日本に“サメ映画”という概念を広めた!? 記念碑的作品
お年寄りからお子様まで、幅広い層が食われたサメ映画『シャークネード』が、ついに2018年の6作目にして完結した。「竜巻に巻き込まれたサメが空から降ってくる」という一発ネタを6年も執拗に繰り返した結果、サメ映画の伝説に成り上がった作品である。
というわけで今回は、各作品の特徴を簡単に語った上で、シリーズとしてのシャークネードについて振り返っていこう。
記念すべき1作目、サメが空を飛んだ
2013年、世界で最初の『シャークネード』が誕生した。まだ“サメ映画”という概念が、日本においては広まり切っていなかった時代の出来事である。
1作目の『シャークネード』は、2作目以降の作品と比べると純粋なディザスター・パニックに近い内容だ。1作目で既にサメが空を飛んでいるのに、“純粋なディザスター・パニックに近い”というのも妙な話ではある。だが、迫り来る災害と逃げ惑う人類、そして“家族愛”のテーマは、パニック映画というジャンルの王道を一直線で行くものだ。
そのため、シリーズを最後まで完走してから本作を見直すと、堅実な構成が逆に新鮮に映るかもしれない。少なくとも1作目では、“サメが空を飛ぶだけで済んだ”のだ。
スタイルを確立した、評価の高い2作目
2014年には、2作目の『シャークネード カテゴリー2』が公開。シリーズの中でも特に評価の高い、シャークネードの方向性を決めた作品だ。
前作ではあくまで“父親”に過ぎなかった主人公、フィン・シェパードを“英雄”として描いた物語や、“チェーンソー”というシンボルの過激なプッシュは本作から始まっている。個人的には“分かり易くて面白い英雄譚”であり、1作目以上に手に取りやすいエンターテイメント作品だと思うので、今後「初めてシャークネードを観る」という皆様は、2作目に該当する本作からシリーズに入るのも選択肢としては良いだろう。
3作目、サメは宇宙へ……
続けて2015年に現れたのが、『シャークネード エクストリーム・ミッション』である。シャークネードという物語の舞台を、空から地球外まで広げた末に、まさかのSFアクション路線へと繋げた作品だ。

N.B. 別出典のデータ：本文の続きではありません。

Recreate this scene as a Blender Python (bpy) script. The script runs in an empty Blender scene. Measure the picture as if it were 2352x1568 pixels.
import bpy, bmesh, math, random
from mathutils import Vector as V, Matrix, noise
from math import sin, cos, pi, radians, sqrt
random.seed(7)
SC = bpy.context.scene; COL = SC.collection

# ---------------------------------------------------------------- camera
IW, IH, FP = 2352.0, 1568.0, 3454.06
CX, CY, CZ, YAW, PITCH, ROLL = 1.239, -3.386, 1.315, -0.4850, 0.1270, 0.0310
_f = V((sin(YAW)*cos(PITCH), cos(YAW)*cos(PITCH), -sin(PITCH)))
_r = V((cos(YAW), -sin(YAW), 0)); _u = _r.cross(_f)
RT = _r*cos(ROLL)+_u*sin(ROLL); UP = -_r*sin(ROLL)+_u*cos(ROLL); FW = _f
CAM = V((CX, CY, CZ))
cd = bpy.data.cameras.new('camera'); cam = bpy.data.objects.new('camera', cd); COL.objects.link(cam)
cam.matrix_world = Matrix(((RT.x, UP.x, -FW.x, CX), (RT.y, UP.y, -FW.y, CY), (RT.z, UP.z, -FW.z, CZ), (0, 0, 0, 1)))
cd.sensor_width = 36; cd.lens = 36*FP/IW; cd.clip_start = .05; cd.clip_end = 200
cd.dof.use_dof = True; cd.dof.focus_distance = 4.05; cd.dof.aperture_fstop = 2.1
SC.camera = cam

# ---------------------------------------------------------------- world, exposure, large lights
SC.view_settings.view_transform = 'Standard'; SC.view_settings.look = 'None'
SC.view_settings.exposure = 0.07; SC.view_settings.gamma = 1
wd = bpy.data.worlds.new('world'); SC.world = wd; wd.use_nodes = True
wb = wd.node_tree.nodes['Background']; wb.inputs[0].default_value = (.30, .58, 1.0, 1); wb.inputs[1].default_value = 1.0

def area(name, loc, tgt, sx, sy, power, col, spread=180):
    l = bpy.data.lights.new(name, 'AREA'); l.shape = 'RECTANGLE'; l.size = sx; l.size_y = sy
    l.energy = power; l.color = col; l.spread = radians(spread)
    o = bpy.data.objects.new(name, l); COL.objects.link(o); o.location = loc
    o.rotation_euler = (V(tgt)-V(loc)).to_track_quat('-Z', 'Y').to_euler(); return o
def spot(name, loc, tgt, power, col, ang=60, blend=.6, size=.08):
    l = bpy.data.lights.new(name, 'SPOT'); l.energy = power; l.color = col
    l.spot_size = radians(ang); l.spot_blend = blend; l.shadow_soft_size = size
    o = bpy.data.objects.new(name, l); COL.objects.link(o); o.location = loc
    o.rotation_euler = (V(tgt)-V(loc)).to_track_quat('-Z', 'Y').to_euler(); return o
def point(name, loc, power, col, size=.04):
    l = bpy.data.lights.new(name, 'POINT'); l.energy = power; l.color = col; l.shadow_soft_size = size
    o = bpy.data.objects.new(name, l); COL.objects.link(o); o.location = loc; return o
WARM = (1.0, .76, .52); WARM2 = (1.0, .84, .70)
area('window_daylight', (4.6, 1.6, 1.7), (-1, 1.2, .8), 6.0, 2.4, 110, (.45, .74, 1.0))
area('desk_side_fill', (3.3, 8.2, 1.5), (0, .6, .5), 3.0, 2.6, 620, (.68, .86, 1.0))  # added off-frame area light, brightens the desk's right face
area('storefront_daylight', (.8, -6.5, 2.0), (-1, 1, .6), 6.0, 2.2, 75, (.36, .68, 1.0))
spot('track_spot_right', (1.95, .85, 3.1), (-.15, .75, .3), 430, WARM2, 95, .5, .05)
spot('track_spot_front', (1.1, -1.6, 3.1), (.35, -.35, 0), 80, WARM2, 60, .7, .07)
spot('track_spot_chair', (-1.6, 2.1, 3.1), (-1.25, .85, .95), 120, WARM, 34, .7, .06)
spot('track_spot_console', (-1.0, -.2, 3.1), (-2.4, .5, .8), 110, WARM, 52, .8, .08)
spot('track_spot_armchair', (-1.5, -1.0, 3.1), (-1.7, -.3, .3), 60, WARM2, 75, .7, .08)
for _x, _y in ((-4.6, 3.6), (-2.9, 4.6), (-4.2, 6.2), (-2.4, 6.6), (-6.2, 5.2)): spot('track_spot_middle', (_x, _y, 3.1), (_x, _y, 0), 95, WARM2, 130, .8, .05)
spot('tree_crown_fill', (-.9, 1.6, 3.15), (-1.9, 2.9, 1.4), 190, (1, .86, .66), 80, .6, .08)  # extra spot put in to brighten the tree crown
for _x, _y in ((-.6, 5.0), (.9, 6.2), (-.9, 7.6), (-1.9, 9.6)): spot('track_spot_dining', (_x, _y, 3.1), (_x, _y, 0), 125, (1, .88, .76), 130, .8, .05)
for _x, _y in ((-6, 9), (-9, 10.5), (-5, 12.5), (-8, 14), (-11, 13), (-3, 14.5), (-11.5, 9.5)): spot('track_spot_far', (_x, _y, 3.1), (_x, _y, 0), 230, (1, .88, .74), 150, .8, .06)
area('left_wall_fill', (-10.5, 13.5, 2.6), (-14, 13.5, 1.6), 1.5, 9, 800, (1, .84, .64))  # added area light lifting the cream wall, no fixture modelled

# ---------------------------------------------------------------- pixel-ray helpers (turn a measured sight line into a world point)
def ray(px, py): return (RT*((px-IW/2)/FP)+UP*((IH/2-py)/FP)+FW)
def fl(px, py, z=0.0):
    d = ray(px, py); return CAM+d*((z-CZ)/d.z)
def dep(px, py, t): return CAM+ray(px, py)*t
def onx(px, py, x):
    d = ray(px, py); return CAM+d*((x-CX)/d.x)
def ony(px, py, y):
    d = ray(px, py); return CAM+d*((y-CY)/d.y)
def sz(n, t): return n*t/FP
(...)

また、今作から“パロディ要素”および“カメオ出演”の比率が過去作以上に増えていく点や、“次作が前提のラスト”が続いていく点も見逃せない。それと、“意味は分からないが普通に宇宙を泳いでいるサメ”も独自の見所だ。
バリエーションを増やしてきた4作目
2016年の4作目、『シャークネード4(フォース)』(原題:SHARKNADO 4: THE 4TH AWAKENS)は、副題が露骨にスター・ウォーズだ。過去作と違って、本作では通常のシャークネードに岩石を追加した“ボルダーネード”や、マグマを付与した“ラヴァネード”等、シャークネードのバリエーションを増やしているのが特徴である。
さらに本作では、主要人物の一人が壮絶なパワーアップを遂げているが、詳細はぜひとも実際に本編を観て確かめて欲しい。
歌舞伎町や東京タワーでも撮影された5作目
5作目に位置するのは、2017年の『シャークネード ワールド・タイフーン』。世界中を回って“ご当地シャークネード”と戦う本作は、序盤から中盤に限って言うなら、前作とそこまで大差ない作風である。

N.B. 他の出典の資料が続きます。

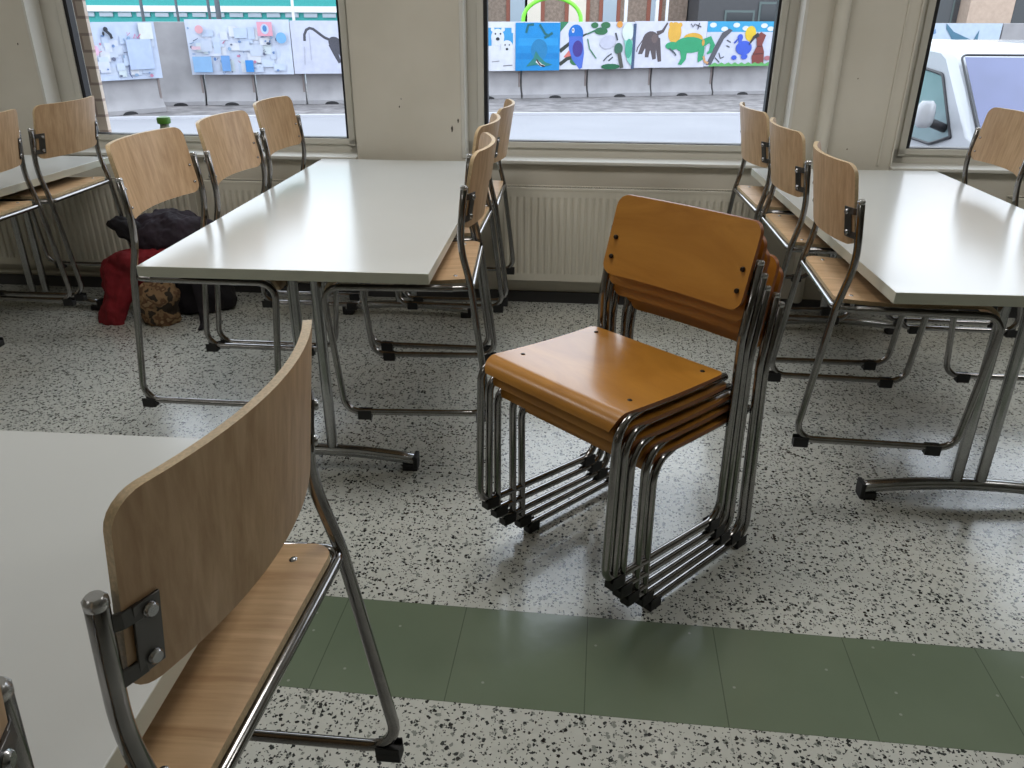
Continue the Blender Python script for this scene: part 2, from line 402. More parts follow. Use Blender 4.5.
birch = make_birch_chair()
OFF = [(0, 0), (.036, .031), (.094, .060), (.125, .096), (.157, .132)]
SL = ['bottom chair of the orange birch stack, feet on the floor', 'second chair from the bottom of the orange birch stack', 'middle chair of the five in the orange birch stack',
      'second chair from the top of the orange birch stack', 'glossy orange birch chair on top of the stack']
SX, SY, SR = .498, 2.012, 3.88
for i, (oy, oz) in enumerate(OFF):
    o = birch if i == 0 else copy_tree(birch)
    o.location = (SX+oy*math.cos(SR), SY+oy*math.sin(SR), oz); o.rotation_euler = (.01175*i, 0, SR-PI/2); tag(o, SL[i], 'chair', 'stacked orange birch chairs')

# ------------------------------------------------------------------ tables
TW, TL, TH = .8187, 1.777, .7195
def make_table():
    root = empty('canteen_table')
    mb = MB(); w, l = TW/2, TL/2
    mb.box((-w, -l, TH-.031), (w, l, TH), mats=[2, 0, 1, 1, 1, 1]); mb.build('tabletop', [M['lam'], M['lam_edge'], M['under']], root, .0015)
    mb = MB(); mb.box((-.03, -l+.12, TH-.056), (.03, l-.12, TH-.031)); mb.build('beam', M['steel'], root)
    for s in (1, -1):
        yf = s*(l-.172)
        pts = []; 
        for k in range(13):
            u = -1+2*k/12; pts.append((.305*u, yf, .058-.024*u*u))
        mb = MB(); mb.tube(pts, .0185, 14, rx=.022, up=(0, 1, 0)); ft = mb.build('foot', M['chrome_lt'], root, sharp=60)
        for q in (1, -1):
            mb = MB(); x0, x1 = sorted((q*.268, q*.318)); mb.box((x0, yf-.022, 0), (x1, yf+.022, .024)); x0, x1 = sorted((q*.305, q*.3185)); mb.box((x0, yf-.0245, .012), (x1, yf+.0245, .054)); mb.build('end_cap', M['rubber'], ft, .003)
        for q in (1, -1):
            mb = MB(); mb.tube([(q*.036, yf, .05), (q*.036, yf, TH-.03)], .0175, 14, rx=.0145, dome=False, up=(0, 1, 0)); mb.build('leg', M['chrome_lt'], root, sharp=60)
        mb = MB(); mb.box((-.25, yf-.025, TH-.05), (.25, yf+.025, TH-.031)); mb.build('support_plate', M['steel'], root)
    return root
tb = make_table()
def corner(cx, cy, r, sx, sy):     # centre from a given corner
    dx, dy = -sx*TW/2, -sy*TL/2; c, s = math.cos(r), math.sin(r)
    return cx+dx*c-dy*s, cy+dx*s+dy*c
T3 = corner(-.337, 1.143, -.07, 1, 1); T4 = corner(-1.945, 3.925, -.105, 1, 1)
TB = [(-.571, 2.986, -.0726, 'white laminate canteen table in the middle, chairs along both sides'),
      (1.442, 2.793, -.0641, 'white laminate canteen table on the right beyond the orange stack'),
      (*T3, -.07, 'white laminate canteen table in the lower left foreground'),
      (*T4, -.105, 'white laminate canteen table at the far left under the window')]
for i, (x, y, r, lab) in enumerate(TB):
    o = tb if i == 0 else copy_tree(tb)
    o.location = (x, y, 0); o.rotation_euler = (0, 0, r); tag(o, lab, 'table', 'white canteen tables')

# ------------------------------------------------------------------ the room
mb = MB(); mb.add([(-5.6, -4.6, 0), (5.6, -4.6, 0), (5.6, 5.2, 0), (-5.6, 5.2, 0)], [(0, 1, 2, 3)])
mb.box((-5.6, -4.6, -.3), (5.6, 5.2, -.001)); fl = mb.build('floor', M['floor'], kind='structure')

def wall_obj(o): o.rotation_euler = (0, 0, PHI); return o
def wb(mb, t0, t1, o0, o1, z0, z1, mi=0): mb.box((t0, D+o0, z0), (t1, D+o1, z1), mi)
ZS, ZT, ZC = .705, 2.55, 2.85       # sill underside, window top, ceiling
WINS = [(-2.645, -1.100), (-.571, .939), (1.420, 3.05)]
LO, HI = -5.5, 5.5
def brick_mat():
    m, nt, b = newmat('pale_brick')
    N = nt.nodes.new; L = nt.links.new
    tc = N('ShaderNodeTexCoord'); sp = N('ShaderNodeSeparateXYZ'); L(tc.outputs['Object'], sp.inputs[0])
    cb = N('ShaderNodeCombineXYZ'); ad = N('ShaderNodeMath'); L(sp.outputs['X'], ad.inputs[0]); L(sp.outputs['Y'], ad.inputs[1])
    L(ad.outputs[0], cb.inputs['X']); L(sp.outputs['Z'], cb.inputs['Y'])
    br = N('ShaderNodeTexBrick'); br.inputs['Color1'].default_value = lin(232, 218, 206); br.inputs['Color2'].default_value = lin(226, 210, 198); br.inputs['Mortar'].default_value = lin(184, 164, 156)
    br.inputs['Scale'].default_value = 1.; br.inputs['Brick Width'].default_value = .23; br.inputs['Row Height'].default_value = .078; br.inputs['Mortar Size'].default_value = .007
    L(cb.outputs[0], br.inputs['Vector']); L(br.outputs['Color'], b.inputs['Base Color']); b.inputs['Roughness'].default_value = .9
    return m
M['brick'] = brick_mat()
mb = MB()
edges = [LO] + [e for w in WINS for e in w] + [HI]
for k in range(0, len(edges), 2): wb(mb, edges[k], edges[k+1], 0, .24, 0, ZC)
for a, b in WINS: wb(mb, a, b, 0, .24, 0, ZS); wb(mb, a, b, 0, .24, ZT, ZC)
wall_obj(mb.build('wall_window', M['wall'], kind='structure'))
mb = MB()                           # brick outer leaf
for a, b in ((LO, -2.500), (-1.13, -.52), (.98, 1.47), (3.0, HI)): wb(mb, a, b, .245, .272, ZG, ZC)
for a, b in ((-2.500, -1.13), (-.52, .98), (1.47, 3.0)): wb(mb, a, b, .245, .272, ZG, .66); wb(mb, a, b, .245, .272, ZT, ZC)
wall_obj(mb.build('wall_outer', M['brick'], kind='structure'))
for nm, lo, hi in (('wall_left', (-5.6, -4.6, 0), (-5.5, 5.2, ZC)), ('wall_right', (5.5, -4.6, 0), (5.6, 5.2, ZC)), ('wall_back', (-5.6, -4.7, 0), (5.6, -4.6, ZC))):
    mb = MB(); mb.box(lo, hi); mb.build(nm, M['room_low_bounce' if nm == 'wall_right' else 'room'], kind='structure')
mb = MB(); mb.box((-5.6, -4.7, ZC), (5.6, 4.75, ZC+.1)); mb.build('ceiling', M['ceil'], kind='structure')
mb = MB(); wb(mb, LO, HI, -.012, .0, 0, .058); wall_obj(mb.build('baseboard_window', M['base'], kind='structure', bevel=.002))

for i, (a, b) in enumerate(WINS):
    # frame in the opening, glass, gasket, ledge
    r = empty('window_%d' % (i+1)); r['kind'] = 'structure'; r.rotation_euler = (0, 0, PHI)
    gl = [(-2.506, -1.178), (-.471, .847), (1.536, 2.95)][i]
    mb = MB()
    for x0, x1, z0, z1 in ((a, gl[0]-.018, ZS, ZT), (gl[1]+.008, b, ZS, ZT), (a, b, ZS, .783), (a, b, ZT-.07, ZT)):
        wb(mb, x0, x1, .12, .20, z0, z1)
    # raised inner bead round the sash
    for x0, x1, z0, z1 in ((gl[0]-.05, gl[0]-.018, .75, ZT-.05), (gl[1]+.008, gl[1]+.04, .75, ZT-.05), (gl[0]-.05, gl[1]+.04, .755, .783)):
        wb(mb, x0, x1, .108, .125, z0, z1)
    mb.build('window_frame', M['frame'], r, .003)
    mb = MB()
    for x0, x1, z0, z1 in ((gl[0]-.019, gl[0], .783, ZT-.07), (gl[1]-.004, gl[1]+.009, .783, ZT-.07), (gl[0], gl[1], .783, .787)):
        wb(mb, x0, x1, .118, .165, z0, z1)
    mb.build('window_gasket', M['gasket'], r)
    mb = MB(); mb.add([(gl[0]-.02, D+.15, .78), (gl[1]+.02, D+.15, .78), (gl[1]+.02, D+.15, ZT-.06), (gl[0]-.02, D+.15, ZT-.06)], [(0, 1, 2, 3)])
    mb.build('window_glass', M['glass'], r)
    mb = MB(); wb(mb, a+.002, b-.002, -.03, .125, .700, .716); mb.build('window_sill', M['sill'], r, .003)
    mb = MB(); wb(mb, gl[0]-.06, gl[1]+.06, .20, .36, .70, .735); mb.build('window_outer_sill', M['paint'], r)

# trims on the columns (pipe casing, cover strips)
mb = MB(); mb.tube([(1.088, D-.022, .06), (1.088, D-.022, ZC)], .03, 20); mb.box((1.058, D-.02, .06), (1.118, D-.0005, ZC))
wall_obj(mb.build('trim_1', M['paint'], kind='structure'))
mb = MB(); wb(mb, 1.362, 1.368, -.006, 0, .72, ZC); wb(mb, 1.418, 1.424, -.008, .12, .72, ZC); wall_obj(mb.build('trim_2', M['paint'], kind='structure'))
mb = MB(); wb(mb, .933, .946, -.004, .11, .716, ZC); wall_obj(mb.build('trim_3', M['sill'], kind='structure'))
mb = MB(); wb(mb, -.586, -.566, -.004, .11, .716, ZC); wall_obj(mb.build('trim_4', M['sill'], kind='structure', bevel=.004))
mb = MB(); wb(mb, -2.652, -2.640, -.004, .11, .716, ZC); wall_obj(mb.build('trim_5', M['sill'], kind='structure'))
mb = MB()
for t, z, w, h in ((-.630, .852, .010, .030), (-.600, .890, .008, .020), (-.88, .95, .006, .01), (-.87, .985, .004, .008), (-2.72, 1.21, .007, .011)):
    mb.lathe([(w*.5, -.0015), (0, -.0016)], n=8) if False else None
    c = [(t+w*.5*math.cos(2*PI*k/9)*(1+.3*math.sin(k*2.1)), D-.0012, z+h*.5*math.sin(2*PI*k/9)*(1+.25*math.cos(k*3.3))) for k in range(9)]
    mb.add(c, [tuple(range(9))])
wall_obj(mb.build('trim_6', mat('chipped_paint', (72, 66, 56), .8), kind='structure'))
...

だが同時に、クライマックスにおいてシリーズの最終作と密接に関わる“シリアスな展開”を含んでいる。よって5作目は、6作目とセットで観ることを勧めておきたい。ちなみに、本作に登場するチェーンソーは過去最高の破壊能力を持つので必見だ。
ついに時空を超えた6作目
そして、2018年に完結を迎えた6作目、名実共に最終作が『シャークネード ラスト・チェーンソー』だ。“世界を救うために、タイムスリップを繰り返してシャークネードを防ぐ”という奇想天外な展開が本来の目玉だが、それはそれとしてストレートに感動する出来である。
シャークネードという“思ったより壮大な物語”を畳み切った本作は、1作目からフィン・シェパードの活躍を追ってきた皆様に、最高の体験を与えることだろう。
シャークネードは我々を裏切らない! テーマの根幹は“家族愛”だ!!
振り返ってみると、シャークネードというシリーズの根幹を常に担っているテーマは“家族愛”だと分かる。ゆえに、シャークネードはパパやママとリビングで一緒に楽しむべき作品である。
また、回を追う度に変な方向へと進化していくサメや、合わせて多彩な機能を増やしていくチェーンソーも、「次は一体何をやらかすんだろう?」という期待感を視聴者に与えてくれる。そして少なくとも、その“やらかす”という点において、シャークネードは私たちを裏切らない。
何故ならシャークネードは、私たちが望んだサメ映画だからだ。センパ・パラタス!